Thereby we are helping more people get access to
knowledge from more places than just the few big ones.
No, with CC0 you are certainly helping big
companies to reinforce their position in which
they can distribute information manipulated as
they wish, without consideration for traceability
and equity considerations. Allowing contributors
to also use copyleft licenses would be far more
effective to /collect and use different forms of
free, trusted knowledge/ that /focus efforts on
the knowledge and communities that have been left
out by structures of power and privilege/, as
stated in /Our strategic direction: Service and
Equity/.
CC-0 is becoming more and more common.
Just like economic inequality
<https://en.wikipedia.org/wiki/economic_inequality>.
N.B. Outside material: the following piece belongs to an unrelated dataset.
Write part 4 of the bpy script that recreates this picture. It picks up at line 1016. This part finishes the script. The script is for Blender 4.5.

But that is not what we are aiming to foster in
the Wikimedia movement.
Many organisations are releasing their data under CC-0
and are happy with the experience. Among them are the
European Union, Europeana, the National Library of
Sweden and the Metropolitan Museum of Modern Arts.
Good for them. But they are not the Wikimedia
community, they have their own goals and plan to
be sustainable that does not necessarily meet what
our community can follow. Different contexts
require different means. States and their
institutions can count on tax revenue, and if
taxpayers ends up in public domain works, that's
great and seems fair. States are rarely threatened
by companies, they have legal lever to pressure
that kind of entity, although conflict of interest
and lobbying can of course mitigate this statement.
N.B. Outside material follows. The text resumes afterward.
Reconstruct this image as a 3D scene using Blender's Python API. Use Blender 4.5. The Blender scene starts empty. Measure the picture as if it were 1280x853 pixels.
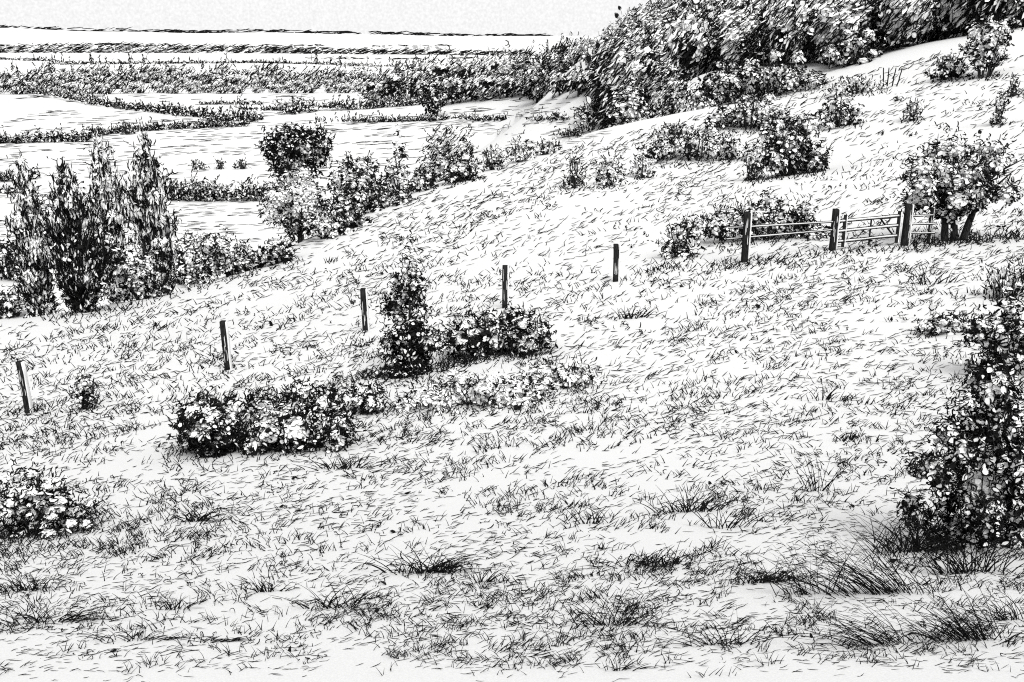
import bpy, math, random
import numpy as np
rng = np.random.default_rng(7)
random.seed(7)
C = bpy.context.scene
COL = C.collection
# ------------------------------------------------------------------ camera
W0, H0 = 1280.0, 853.0
FPX = 1280 * 35.0 / 36.0
PIT = math.atan(0.3027)
CP, SP = math.cos(PIT), math.sin(PIT)
ZC = 42.0                       # eye height above the valley floor
cam = bpy.data.cameras.new('camera'); cam.lens = 35.0; cam.sensor_width = 36.0
cam.clip_start = 0.2; cam.clip_end = 40000
co = bpy.data.objects.new('camera', cam); COL.objects.link(co)
co.location = (0, 0, ZC); co.rotation_euler = (math.pi / 2 - PIT, 0, 0)
C.camera = co

def rays(px, py):
    u = (np.asarray(px, float) - W0 / 2) / FPX
    v = (H0 / 2 - np.asarray(py, float)) / FPX
    return np.stack([u, CP + v * SP, -SP + v * CP], -1)

def at(px, py, Y):
    d = rays(px, py); d = d / d[..., 1:2]
    p = d * np.asarray(Y, float)[..., None] if np.ndim(Y) else d * Y
    return p + np.array([0, 0, ZC])

# ------------------------------------------------------------------ terrain
ctrl = [(640,853,5.0),(0,853,5.2),(1280,853,4.6),(640,700,8.2),(0,700,9),(1280,700,7.5),(640,580,14),(0,580,16),
 (1280,580,12),(30,516,22),(282,466,25),(455,418,29),(630,388,32),(768,352,36),(930,327,38),(1040,312,40),(1130,307,40.5),
 (1280,300,40),(0,430,38),(150,402,46),(0,405,44),(60,396,48),(170,378,52),(380,322,64),(420,290,71),(505,243,90),(600,215,108),(700,185,128),
 (830,152,142),(960,128,150),(1060,108,150),(1150,90,140),(1280,65,130),(500,350,46),(700,280,62),(900,220,86),(1100,200,76),
 (1280,200,62),(1000,170,108),(860,100,190),(1050,84,172),(1110,68,168),(1280,36,160),(750,118,262),(650,98,520),(640,118,460),(600,116,540),(600,101,640),(700,119,350),
 (720,80,312),(860,53,300),(1280,20,300),(1000,45,300)]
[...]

Importing that kind of data with proper
attribution and license is fine, be it CC0 or any
other free license. But that's not an argument in
favour of enforcing on benevolent a systematic
withdraw of all their rights as single option to
contribute.
All this being said we do encourage all re-users of
our data to give attribution to Wikidata because we
believe it is in the interest of all parties involved.
That's it, zero legal hope of equity.
And our experience shows that many of our re-users do
give credit to Wikidata even if they are not forced to.
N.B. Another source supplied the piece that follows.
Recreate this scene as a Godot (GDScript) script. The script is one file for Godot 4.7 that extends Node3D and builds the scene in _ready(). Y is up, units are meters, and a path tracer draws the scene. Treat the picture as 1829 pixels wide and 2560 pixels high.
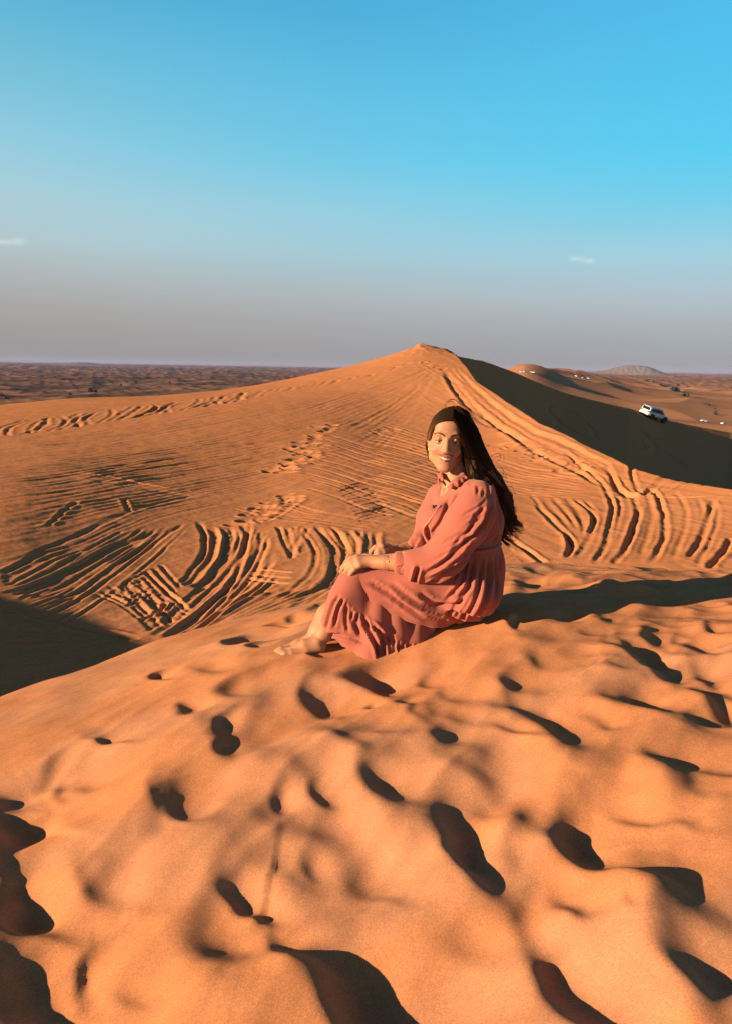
extends Node3D
# A woman in a coral dress sits on a dune crest; tyre-marked dunes, a white car and a far desert plain lie behind her.

const EXPOSURE := 2.5
const SUN_DIR := Vector3(0.903, -0.225, -0.365)   # the way the light travels

var rng := RandomNumberGenerator.new()
var used := {}

# ------------------------------------------------------------------ naming helpers
func numbered(called: String) -> String:
	var n: int = used.get(called, 0)
	used[called] = n + 1
	return called if n == 0 else "%s_%03d" % [called, n]

func tag(o: Node, label: String, category: String, group := "") -> void:
	o.set_meta("label", label)
	o.set_meta("category", category)
	if group != "":
		o.set_meta("group", group)

func thing(called: String, at := Vector3.ZERO) -> Node3D:
	var o := Node3D.new()
	o.name = numbered(called)
	o.position = at
	add_child(o, true)
	return o

func put(called: String, mesh: Mesh, material: Material, parent: Node, at := Vector3.ZERO) -> MeshInstance3D:
	var o := MeshInstance3D.new()
	o.name = numbered(called) if parent == self else called
	o.mesh = mesh
	o.material_override = material
	o.position = at
	parent.add_child(o, true)
	return o

func structure(called: String, mesh: Mesh, material: Material) -> MeshInstance3D:
	var o := put(called, mesh, material, self)
	o.set_meta("kind", "structure")
	return o

func paint(c: Color, rough := 0.8, colored := false) -> StandardMaterial3D:
	var m := StandardMaterial3D.new()
	m.albedo_color = c.linear_to_srgb()
	m.roughness = rough
	m.vertex_color_use_as_albedo = colored
	return m

# ------------------------------------------------------------------ curves
func catmull(p: Array, t: float):
	var n := p.size() - 1
	var f := clampf(t, 0.0, 1.0) * n
	var i := mini(int(f), n - 1)
	var u := f - i
	var a = p[maxi(i - 1, 0)]
	var b = p[i]
	var c = p[i + 1]
	var d = p[mini(i + 2, n)]
	return b + (c - a) * (0.5 * u) + (a * 2.0 - b * 5.0 + c * 4.0 - d) * (0.5 * u * u) + (b * 3.0 - c * 3.0 + d - a) * (0.5 * u * u * u)

func table1(xs: Array, ys: Array, x: float) -> float:
	if x <= xs[0]:
		return ys[0]
	for i in range(1, xs.size()):
		if x <= xs[i]:
			return lerpf(ys[i - 1], ys[i], (x - xs[i - 1]) / (xs[i] - xs[i - 1]))
	return ys[-1]

func noise(seed_value: int, frequency: float, octaves := 1, kind := FastNoiseLite.TYPE_SIMPLEX_SMOOTH) -> FastNoiseLite:
	var n := FastNoiseLite.new()
	n.seed = seed_value
	n.frequency = frequency
	n.noise_type = kind
	n.fractal_type = FastNoiseLite.FRACTAL_NONE if octaves == 1 else FastNoiseLite.FRACTAL_FBM
	n.fractal_octaves = octaves
	return n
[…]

Experience also show that some prominent actors
like Google won't credit the Wikimedia community
anymore when generating directly answer based on,
inter alia, information coming from Wikidata,
which is itself performing license laundering of
Wikipedia data.
Are there no downsides to this? No, of course not.
Some people chose not to participate, some data can't
be imported and some re-users do not attribute us. But
the benefits I have seen over the years for Wikidata
and the larger open knowledge ecosystem far outweigh
them.
This should at least backed with some solid
statistics that it had a positive impact in term
of audience and contribution in Wikimedia project
as a whole. Maybe the introduction of Wikidata did
have a positive effect on the evolution of total
number of contributors, or maybe so far it has no
significant correlative effect, or maybe it is
correlative with a decrease of the total number of
active contributors. Some plots would be
interesting here. Mere personal feelings of
benefits and hindrances means nothing here, mine
included of course.
Plus, there is not even the beginning of an
attempt to A/B test with a second Wikibase instant
that allow users to select which licenses its
contributions are released under, so there is no
possible way to state anything backed on relevant
comparison. The fact that they are some people
satisfied with the current state of things doesn't
mean they would not be even more satisfied with a
more equitable solution that allows contributors
to chose a free license set for their
publications. All the more this is all about the
sustainability and fostering of our community and
reaching its goals, not immediate feeling of
satisfaction for some people.
*
[1] Wikipedia Signpost 2015, 2nd december
<https://en.wikipedia.org/wiki/en:Wikipedia:Wikipedia_Signpost/2015-12-02/Op-ed>
*
[2] according to the next statement of Lydia
Once again, I recall this is not a manifesto against
Wikidata. The motivation behind this message is a hope
that one day one might participate in Wikidata with
the same respect for equity and traceability that is
granted in other Wikimedia projects.